Hanna, the school’s director of communications, declined to say whether the school had imposed any other sanctions. She referred the Free Beacon to a series of articles in which Allen claims to have asked Amherst to go easy on the student, stating that “the accountability preferences of any aggrieved individuals are taken into account.”
Hanna declined to elaborate on the role student opinion plays in the disciplinary process, particularly when it involves security threats.
The episode highlights how Amherst—one of the most expensive and selective liberal arts colleges in the country—has held a conservative gadfly to wildly different standards than it applied to his progressive peers.

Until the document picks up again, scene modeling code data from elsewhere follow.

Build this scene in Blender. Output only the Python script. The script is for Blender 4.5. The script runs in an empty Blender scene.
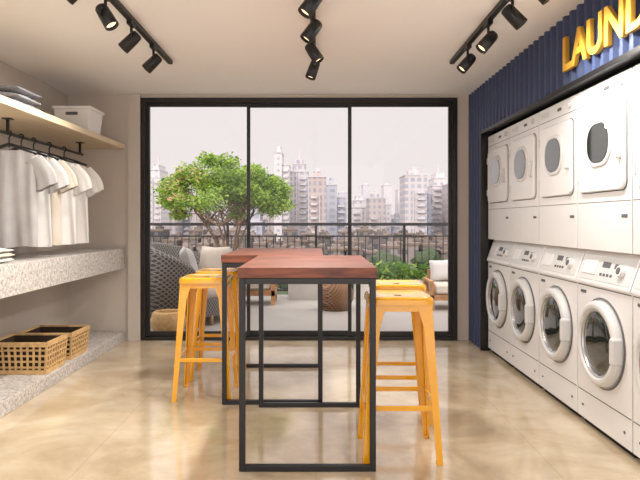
import bpy, math, random
from mathutils import Vector, Matrix
random.seed(7)
S=bpy.context.scene
F=600.0; H=1.25

def lin(c):
    r=[]
    for v in c:
        v=v/255.0
        r.append(v/12.92 if v<=0.04045 else ((v+0.055)/1.055)**2.4)
    return (r[0],r[1],r[2],1.0)

def mat(name,col,rough=0.5,metal=0.0,nscale=0,namt=0.0,bump=0.0,bscale=60,emit=None,estr=0,coat=0.0,stretch=(1,1,1)):
    m=bpy.data.materials.new(name); m.use_nodes=True
    nt=m.node_tree; b=nt.nodes['Principled BSDF']
    c=lin(col)
    b.inputs['Base Color'].default_value=c
    b.inputs['Roughness'].default_value=rough
    b.inputs['Metallic'].default_value=metal
    b.inputs['Coat Weight'].default_value=coat
    tc=nt.nodes.new('ShaderNodeTexCoord')
    if nscale and namt:
        mp=nt.nodes.new('ShaderNodeMapping'); mp.inputs['Scale'].default_value=stretch
        nt.links.new(tc.outputs['Object'],mp.inputs['Vector'])
        n=nt.nodes.new('ShaderNodeTexNoise'); n.inputs['Scale'].default_value=nscale; n.inputs['Detail'].default_value=6
        nt.links.new(mp.outputs['Vector'],n.inputs['Vector'])
        r=nt.nodes.new('ShaderNodeValToRGB')
        r.color_ramp.elements[0].position=0.3; r.color_ramp.elements[1].position=0.7
        r.color_ramp.elements[0].color=tuple(max(0,x*(1-namt)) for x in c[:3])+(1,)
        r.color_ramp.elements[1].color=tuple(min(1,x*(1+namt)) for x in c[:3])+(1,)
        nt.links.new(n.outputs['Fac'],r.inputs['Fac']); nt.links.new(r.outputs['Color'],b.inputs['Base Color'])
    if bump:
        n2=nt.nodes.new('ShaderNodeTexNoise'); n2.inputs['Scale'].default_value=bscale; n2.inputs['Detail'].default_value=4
        nt.links.new(tc.outputs['Object'],n2.inputs['Vector'])
        bp=nt.nodes.new('ShaderNodeBump'); bp.inputs['Strength'].default_value=bump; bp.inputs['Distance'].default_value=0.01
        nt.links.new(n2.outputs['Fac'],bp.inputs['Height']); nt.links.new(bp.outputs['Normal'],b.inputs['Normal'])
    if emit:
        b.inputs['Emission Color'].default_value=lin(emit); b.inputs['Emission Strength'].default_value=estr
    return m

class MB:
    def __init__(s): s.v=[];s.f=[];s.mi=[];s.sm=[];s.mats=[]
    def k(s,m):
        if m not in s.mats: s.mats.append(m)
        return s.mats.index(m)
    def add(s,vs,fs,m,smooth=False):
        o=len(s.v); s.v+= [tuple(v) for v in vs]; k=s.k(m)
        for f in fs: s.f.append(tuple(i+o for i in f)); s.mi.append(k); s.sm.append(smooth)
    def box(s,x0,x1,y0,y1,z0,z1,m):
        vs=[(x0,y0,z0),(x1,y0,z0),(x1,y1,z0),(x0,y1,z0),(x0,y0,z1),(x1,y0,z1),(x1,y1,z1),(x0,y1,z1)]
        s.add(vs,[(0,3,2,1),(4,5,6,7),(0,1,5,4),(1,2,6,5),(2,3,7,6),(3,0,4,7)],m)
    def bar(s,p,q,w,d,m,up=(0,0,1)):
        p=Vector(p);q=Vector(q);a=(q-p).normalized();u=Vector(up)
        if abs(a.dot(u))>0.98:u=Vector((0,1,0))
        x=a.cross(u).normalized();y=x.cross(a).normalized()
        vs=[]
        for c in (p,q):
            for sx,sy in((-1,-1),(1,-1),(1,1),(-1,1)): vs.append(c+x*(w/2*sx)+y*(d/2*sy))
        s.add(vs,[(0,1,2,3),(7,6,5,4),(0,4,5,1),(1,5,6,2),(2,6,7,3),(3,7,4,0)],m)
    def cyl(s,p,q,r1,r2,m,n=16,caps=True,cm=None):
        p=Vector(p);q=Vector(q);a=(q-p).normalized();u=Vector((0,0,1)) if abs(a.z)<0.95 else Vector((1,0,0))
        x=a.cross(u).normalized();y=a.cross(x).normalized()
        A=[];B=[]
        for i in range(n):
            t=2*math.pi*i/n;d=x*math.cos(t)+y*math.sin(t)
            A.append(p+d*r1);B.append(q+d*r2)
        s.add(A+B,[(i,(i+1)%n,n+(i+1)%n,n+i) for i in range(n)],m,True)
        if caps:
            s.add(A,[tuple(reversed(range(n)))],m); s.add(B,[tuple(range(n))],cm or m)
    def tube(s,pts,r,m,n=8,closed=False):
        pts=[Vector(p) for p in pts];N=len(pts);V=[];Fc=[]
        for i,p in enumerate(pts):
            if closed: a=(pts[(i+1)%N]-pts[i-1]).normalized()
            else: a=(pts[min(i+1,N-1)]-pts[max(i-1,0)]).normalized()
            u=Vector((0,0,1)) if abs(a.z)<0.9 else Vector((0,1,0))
            x=a.cross(u).normalized();y=a.cross(x).normalized()
            rr=r[i] if isinstance(r,(list,tuple)) else r
            for j in range(n):
                t=2*math.pi*j/n; V.append(p+x*math.cos(t)*rr+y*math.sin(t)*rr)
        R=N if closed else N-1
        for i in range(R):
            k=(i+1)%N
            for j in range(n): Fc.append((i*n+j,i*n+(j+1)%n,k*n+(j+1)%n,k*n+j))
        if not closed:
            Fc.append(tuple(range(n)));Fc.append(tuple((N-1)*n+j for j in range(n)))
        s.add(V,Fc,m,True)
    def loft(s,rings,m,smooth=True,cap0=True,cap1=True):
        n=len(rings[0]);V=[p for r in rings for p in r];Fc=[]
        for i in range(len(rings)-1):
            for j in range(n): Fc.append((i*n+j,i*n+(j+1)%n,(i+1)*n+(j+1)%n,(i+1)*n+j))
        s.add(V,Fc,m,smooth)
        if cap0:s.add(rings[0],[tuple(reversed(range(n)))],m)
        if cap1:s.add(rings[-1],[tuple(range(n))],m)
    def lathe(s,prof,org,ax,m,n=32):
        org=Vector(org);a=Vector(ax).normalized();u=Vector((0,0,1)) if abs(a.z)<0.95 else Vector((1,0,0))
        x=a.cross(u).normalized();y=a.cross(x).normalized()
        rings=[[org+a*h+(x*math.cos(2*math.pi*i/n)+y*math.sin(2*math.pi*i/n))*max(r,1e-4) for i in range(n)] for r,h in prof]
        s.loft(rings,m,True,False,False)
    def rprism(s,cx,cz,w,h,r,y0,y1,m,seg=6,bev=0.0):
        def out(w,h,r,y):
            pts=[]
            for qx,qz,a0 in((1,1,0),(-1,1,90),(-1,-1,180),(1,-1,270)):
                for i in range(seg+1):
                    a=math.radians(a0+90*i/seg)
                    pts.append((cx+qx*(w/2-r)+r*math.cos(a),y,cz+qz*(h/2-r)+r*math.sin(a)))
            return pts
        b=bev
        rings=[out(w,h,r,y1),out(w,h,r,y0+b)]
        if b: rings.append(out(w-2*b,h-2*b,max(r-b,0.001),y0))
        s.loft(rings,m,False,True,True)
    def build(s,name,loc=(0,0,0),rotz=0,bevel=0,seg=2,parent=None,sub=0):
        me=bpy.data.meshes.new(name); me.from_pydata(s.v,[],s.f)
        for m in s.mats: me.materials.append(m)
        for i,p in enumerate(me.polygons): p.material_index=s.mi[i]; p.use_smooth=s.sm[i]
        me.update()
        o=bpy.data.objects.new(name,me); S.collection.objects.link(o)
        o.location=loc;o.rotation_euler=(0,0,rotz)
        if bevel:
            b=o.modifiers.new('bevel','BEVEL');b.width=bevel;b.segments=seg;b.limit_method='ANGLE'
        if sub:
            q=o.modifiers.new('sub','SUBSURF');q.levels=sub;q.render_levels=sub
        if parent:o.parent=parent
        return o

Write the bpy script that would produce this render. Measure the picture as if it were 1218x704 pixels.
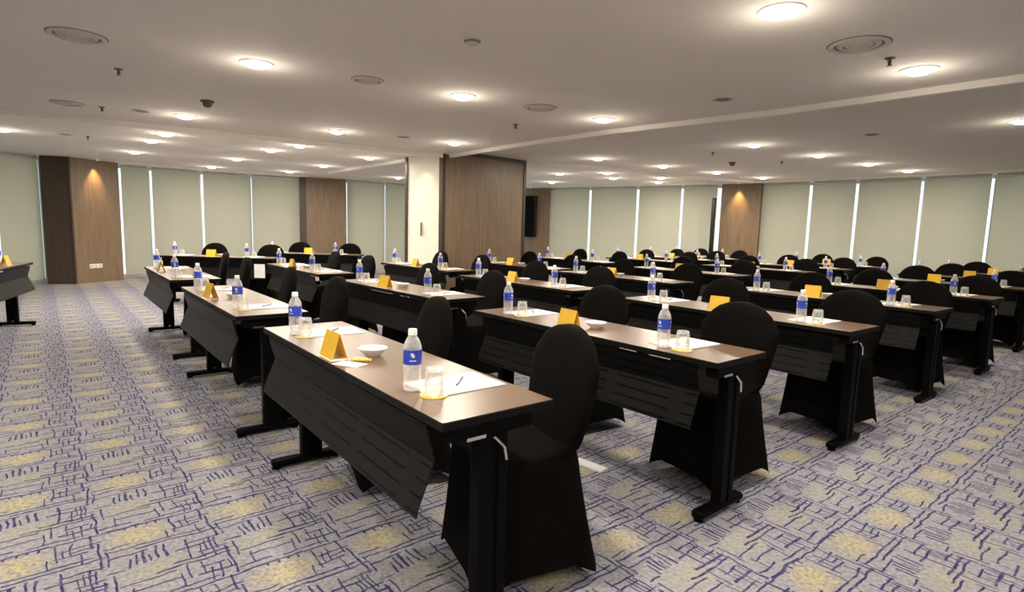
import bpy, bmesh, math, random
from mathutils import Vector, Matrix
random.seed(7)
S = bpy.context.scene
for o in list(bpy.data.objects):
    bpy.data.objects.remove(o)
C = S.collection
PI = math.pi

# ------------------------------------------------------------------ camera, world, exposure
CAM_H = 1.308; PITCH = 0.118587; ROLL = 0.0268565; FPX = 680.1
cam = bpy.data.cameras.new('camera'); co = bpy.data.objects.new('camera', cam); C.objects.link(co)
cam.sensor_width = 36; cam.lens = FPX / 1218 * 36; cam.clip_start = 0.02; cam.clip_end = 200
fw = Vector((0, math.cos(PITCH), -math.sin(PITCH))); up = Vector((0, math.sin(PITCH), math.cos(PITCH))); rt = Vector((1, 0, 0))
r2 = math.cos(ROLL) * rt + math.sin(ROLL) * up; u2 = -math.sin(ROLL) * rt + math.cos(ROLL) * up
M = Matrix((r2, u2, -fw)).transposed().to_4x4(); M.translation = (0, 0, CAM_H)
co.matrix_world = M
S.camera = co
S.view_settings.view_transform = 'Standard'
S.view_settings.look = 'None'
S.view_settings.gamma = 1.0
S.view_settings.use_curve_mapping = False
S.view_settings.exposure = 0.27
SKY_STRENGTH = 1.55
LAMP_W = 21.0; LAMP_COL = (1.0, 0.89, 0.76)
SPOT_W = 15.0; SPOT_COL = (1.0, 0.62, 0.22)
w = bpy.data.worlds.new('sky'); S.world = w; w.use_nodes = True
nt = w.node_tree; bg = nt.nodes['Background']
tc = nt.nodes.new('ShaderNodeTexCoord'); sx = nt.nodes.new('ShaderNodeSeparateXYZ'); rp = nt.nodes.new('ShaderNodeValToRGB')
mr = nt.nodes.new('ShaderNodeMapRange'); mr.inputs[1].default_value = -0.3; mr.inputs[2].default_value = 0.6
nt.links.new(tc.outputs['Generated'], sx.inputs[0]); nt.links.new(sx.outputs[2], mr.inputs[0]); nt.links.new(mr.outputs[0], rp.inputs[0])
rp.color_ramp.elements[0].color = (0.72, 0.77, 0.80, 1); rp.color_ramp.elements[1].color = (0.80, 0.92, 1.0, 1)
nt.links.new(rp.outputs[0], bg.inputs[0]); bg.inputs[1].default_value = SKY_STRENGTH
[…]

The student who threatened Allen was not barred from contacting him. But Allen, a member of Amherst’s football team, was slapped with a no-communication order after a separate student—with whom he had never spoken—accused the team of “white fragility” and said they had harassed her by viewing her public Instagram story, according to an essay Allen published last year.
The school told Allen in an email that the order did not constitute a formal sanction and that “there is no active College complaint against you.”
Amherst is now refusing to comment on whether it will sanction Allen for his Free Beacon report. A student government petition signed by more than 750 students—including at least one member of the student government, who was caught on video performing a mock sex act—has called on the college to discipline him for “intentionally spreading misinformation” and casting “our traditions in a false light.”
Amherst said it offered all students, including Allen, “support” in the wake of the brouhaha in December. Thus far Allen has received one message from the administration regarding his report: an email from his class dean—former Faculty Equity and Inclusion officer Ivan Contreras—offering to meet if fallout from the article “affects your academics.”
“We are aware of this morning’s reporting in the Washington Free Beacon and the New York Post about orientation programming that you wrote,” Contreras said. “We are aware that this will likely generate discourse from the student community.”